Politico (Hadas Gold) includes a video that shows Donald Trump (at a Fort Worth rally) saying:
I’m going to open up our libel laws so when they write purposely negative and horrible and false articles, we can sue them and win lots of money. We’re going to open up those libel laws. So that when The New York Times writes a hit piece which is a total disgrace or when the Washington Post, which is there for other reasons, writes a hit piece, we can sue them and win money instead of having no chance of winning because they’re totally protected. You see, with me they’re not protected, because I’m not like other people, but I’m not taking money — I’m not taking their money. So we’re going to open up those libel laws, folks, and we’re going to have people sue you like you never got sued before.
Politico also says (though this appears to be from before the start of their video) that Trump was saying that this was “One of the things I’m going to do if I win.”
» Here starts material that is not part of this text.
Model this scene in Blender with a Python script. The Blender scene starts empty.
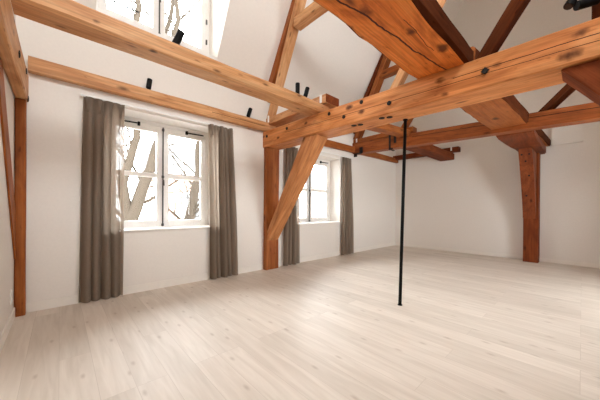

Of course, if a plaintiff can show that an article is false, and the authors know it’s false (or know it’s likely false), then he can already win under libel law. But if not (and if the plaintiff is a public figure and the article is on a matter of public concern), then the Supreme Court’s decision in New York Times Co. v. Sullivan (1964) precludes that; even if Trump is elected President, he can’t change that (unless he appoints enough Justices and uses their views on reversing Sullivan as a litmus test).
More broadly, libel law is almost exclusively state law. Even apart from the First Amendment, and even assuming that Trump is implicitly saying that he’d get a cooperative Congress to change the law, he must be contemplating a sharp increase in federal authority here. That is, of course, if he’s actually serious.